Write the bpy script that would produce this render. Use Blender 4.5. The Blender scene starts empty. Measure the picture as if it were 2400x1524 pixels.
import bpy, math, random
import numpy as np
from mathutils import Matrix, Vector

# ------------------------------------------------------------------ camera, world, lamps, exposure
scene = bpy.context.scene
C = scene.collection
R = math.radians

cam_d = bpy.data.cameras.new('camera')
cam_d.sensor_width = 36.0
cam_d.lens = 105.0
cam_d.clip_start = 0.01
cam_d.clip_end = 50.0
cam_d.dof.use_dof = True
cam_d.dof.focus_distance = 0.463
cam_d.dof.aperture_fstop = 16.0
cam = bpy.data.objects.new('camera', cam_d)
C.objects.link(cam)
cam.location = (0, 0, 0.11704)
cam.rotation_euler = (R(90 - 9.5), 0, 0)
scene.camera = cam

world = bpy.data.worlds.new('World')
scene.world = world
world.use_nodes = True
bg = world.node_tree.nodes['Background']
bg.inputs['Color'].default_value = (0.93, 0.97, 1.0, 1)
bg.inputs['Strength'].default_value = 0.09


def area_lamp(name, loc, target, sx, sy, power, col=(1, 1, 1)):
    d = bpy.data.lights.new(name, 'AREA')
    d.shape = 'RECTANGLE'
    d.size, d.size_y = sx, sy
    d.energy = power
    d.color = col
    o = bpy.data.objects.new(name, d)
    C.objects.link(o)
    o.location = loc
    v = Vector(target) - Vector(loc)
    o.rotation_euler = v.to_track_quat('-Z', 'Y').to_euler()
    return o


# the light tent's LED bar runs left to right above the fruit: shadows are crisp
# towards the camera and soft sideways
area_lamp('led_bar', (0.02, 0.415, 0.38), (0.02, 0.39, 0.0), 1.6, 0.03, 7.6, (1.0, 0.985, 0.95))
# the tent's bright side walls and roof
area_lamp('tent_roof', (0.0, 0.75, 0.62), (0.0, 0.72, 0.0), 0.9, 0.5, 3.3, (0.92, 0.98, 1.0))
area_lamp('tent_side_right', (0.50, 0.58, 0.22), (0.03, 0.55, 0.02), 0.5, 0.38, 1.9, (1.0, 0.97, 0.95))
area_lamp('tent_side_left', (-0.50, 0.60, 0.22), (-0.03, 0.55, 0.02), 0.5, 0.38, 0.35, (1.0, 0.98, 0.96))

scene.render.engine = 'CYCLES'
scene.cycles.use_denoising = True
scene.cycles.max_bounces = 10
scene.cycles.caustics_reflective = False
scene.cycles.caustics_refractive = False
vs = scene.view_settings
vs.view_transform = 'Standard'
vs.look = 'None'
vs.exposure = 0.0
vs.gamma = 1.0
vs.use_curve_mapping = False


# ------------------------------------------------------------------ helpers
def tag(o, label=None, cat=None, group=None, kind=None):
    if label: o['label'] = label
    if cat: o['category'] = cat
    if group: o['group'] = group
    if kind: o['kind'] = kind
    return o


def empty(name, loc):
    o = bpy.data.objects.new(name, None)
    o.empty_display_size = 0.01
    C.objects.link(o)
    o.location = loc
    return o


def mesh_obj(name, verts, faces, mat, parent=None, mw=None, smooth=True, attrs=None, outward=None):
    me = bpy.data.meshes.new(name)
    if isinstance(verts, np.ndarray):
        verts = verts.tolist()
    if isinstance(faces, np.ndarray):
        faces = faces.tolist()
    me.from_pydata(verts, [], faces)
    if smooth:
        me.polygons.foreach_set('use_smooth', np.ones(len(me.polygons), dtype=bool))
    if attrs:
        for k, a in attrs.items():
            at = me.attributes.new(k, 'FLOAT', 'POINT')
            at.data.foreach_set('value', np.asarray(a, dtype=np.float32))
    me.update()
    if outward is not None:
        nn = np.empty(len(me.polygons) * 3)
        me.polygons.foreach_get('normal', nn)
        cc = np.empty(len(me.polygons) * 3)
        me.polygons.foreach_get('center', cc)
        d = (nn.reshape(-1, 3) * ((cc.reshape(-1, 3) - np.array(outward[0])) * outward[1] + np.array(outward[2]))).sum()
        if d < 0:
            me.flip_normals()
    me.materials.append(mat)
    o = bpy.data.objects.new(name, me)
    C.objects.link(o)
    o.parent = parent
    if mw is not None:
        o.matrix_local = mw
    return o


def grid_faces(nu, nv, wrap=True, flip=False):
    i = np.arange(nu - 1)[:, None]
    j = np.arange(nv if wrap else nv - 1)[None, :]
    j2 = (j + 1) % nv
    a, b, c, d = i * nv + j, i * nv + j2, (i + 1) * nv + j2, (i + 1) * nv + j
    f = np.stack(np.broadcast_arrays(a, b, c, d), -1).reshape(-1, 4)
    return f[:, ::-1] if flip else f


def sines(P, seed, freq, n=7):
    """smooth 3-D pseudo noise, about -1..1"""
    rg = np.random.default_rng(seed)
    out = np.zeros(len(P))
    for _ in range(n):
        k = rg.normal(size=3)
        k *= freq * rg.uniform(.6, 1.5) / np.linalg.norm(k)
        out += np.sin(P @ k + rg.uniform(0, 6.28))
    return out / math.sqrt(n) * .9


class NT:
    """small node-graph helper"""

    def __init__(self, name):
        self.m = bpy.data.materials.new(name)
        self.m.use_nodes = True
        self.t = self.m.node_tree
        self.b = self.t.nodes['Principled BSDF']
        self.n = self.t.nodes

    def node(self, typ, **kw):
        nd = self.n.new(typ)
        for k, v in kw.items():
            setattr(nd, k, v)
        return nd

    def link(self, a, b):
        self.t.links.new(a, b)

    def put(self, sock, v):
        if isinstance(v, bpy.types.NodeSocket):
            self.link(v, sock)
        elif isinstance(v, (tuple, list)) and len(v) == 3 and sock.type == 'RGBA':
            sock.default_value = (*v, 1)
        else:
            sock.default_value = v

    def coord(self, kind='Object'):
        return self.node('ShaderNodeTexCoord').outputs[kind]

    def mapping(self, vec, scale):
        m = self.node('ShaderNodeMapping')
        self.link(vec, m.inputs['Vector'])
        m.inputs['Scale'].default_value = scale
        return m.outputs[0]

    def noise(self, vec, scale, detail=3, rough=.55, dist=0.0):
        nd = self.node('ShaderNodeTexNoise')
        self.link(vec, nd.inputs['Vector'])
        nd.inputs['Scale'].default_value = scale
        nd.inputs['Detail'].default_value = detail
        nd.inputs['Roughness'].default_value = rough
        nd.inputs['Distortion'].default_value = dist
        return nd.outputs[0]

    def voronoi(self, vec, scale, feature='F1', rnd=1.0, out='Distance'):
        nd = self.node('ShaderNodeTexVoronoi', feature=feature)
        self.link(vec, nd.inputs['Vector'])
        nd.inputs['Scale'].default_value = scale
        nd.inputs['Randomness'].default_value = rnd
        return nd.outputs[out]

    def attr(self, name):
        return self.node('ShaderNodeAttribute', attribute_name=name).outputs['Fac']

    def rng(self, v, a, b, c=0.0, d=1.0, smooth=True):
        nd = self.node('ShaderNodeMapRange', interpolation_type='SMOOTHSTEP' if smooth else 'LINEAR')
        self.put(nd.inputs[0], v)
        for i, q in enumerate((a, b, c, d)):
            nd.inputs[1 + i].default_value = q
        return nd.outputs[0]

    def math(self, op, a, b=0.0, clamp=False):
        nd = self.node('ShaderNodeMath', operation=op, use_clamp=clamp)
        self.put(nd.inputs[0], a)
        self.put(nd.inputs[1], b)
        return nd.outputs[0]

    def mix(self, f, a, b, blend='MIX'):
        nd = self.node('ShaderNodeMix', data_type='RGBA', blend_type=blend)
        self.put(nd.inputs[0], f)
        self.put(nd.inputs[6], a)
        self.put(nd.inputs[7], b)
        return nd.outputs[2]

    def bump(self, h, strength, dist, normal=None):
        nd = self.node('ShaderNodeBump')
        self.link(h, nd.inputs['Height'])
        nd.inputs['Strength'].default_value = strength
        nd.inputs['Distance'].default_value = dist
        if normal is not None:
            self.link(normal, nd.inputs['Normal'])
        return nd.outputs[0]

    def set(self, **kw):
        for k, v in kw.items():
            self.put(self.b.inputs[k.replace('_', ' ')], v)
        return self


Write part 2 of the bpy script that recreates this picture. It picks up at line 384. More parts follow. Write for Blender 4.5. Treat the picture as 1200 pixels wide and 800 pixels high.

Required task:
Return the lines above precisely as they appear, beginning at the first line and ending at the line with "scene.camera = cam", and nothing after it.

Worked solution:
Write the bpy script that would produce this render. Use Blender 4.5. The Blender scene starts empty. Measure the picture as if it were 2400x1524 pixels.
import bpy, math, random
import numpy as np
from mathutils import Matrix, Vector

# ------------------------------------------------------------------ camera, world, lamps, exposure
scene = bpy.context.scene
C = scene.collection
R = math.radians

cam_d = bpy.data.cameras.new('camera')
cam_d.sensor_width = 36.0
cam_d.lens = 105.0
cam_d.clip_start = 0.01
cam_d.clip_end = 50.0
cam_d.dof.use_dof = True
cam_d.dof.focus_distance = 0.463
cam_d.dof.aperture_fstop = 16.0
cam = bpy.data.objects.new('camera', cam_d)
C.objects.link(cam)
cam.location = (0, 0, 0.11704)
cam.rotation_euler = (R(90 - 9.5), 0, 0)
scene.camera = cam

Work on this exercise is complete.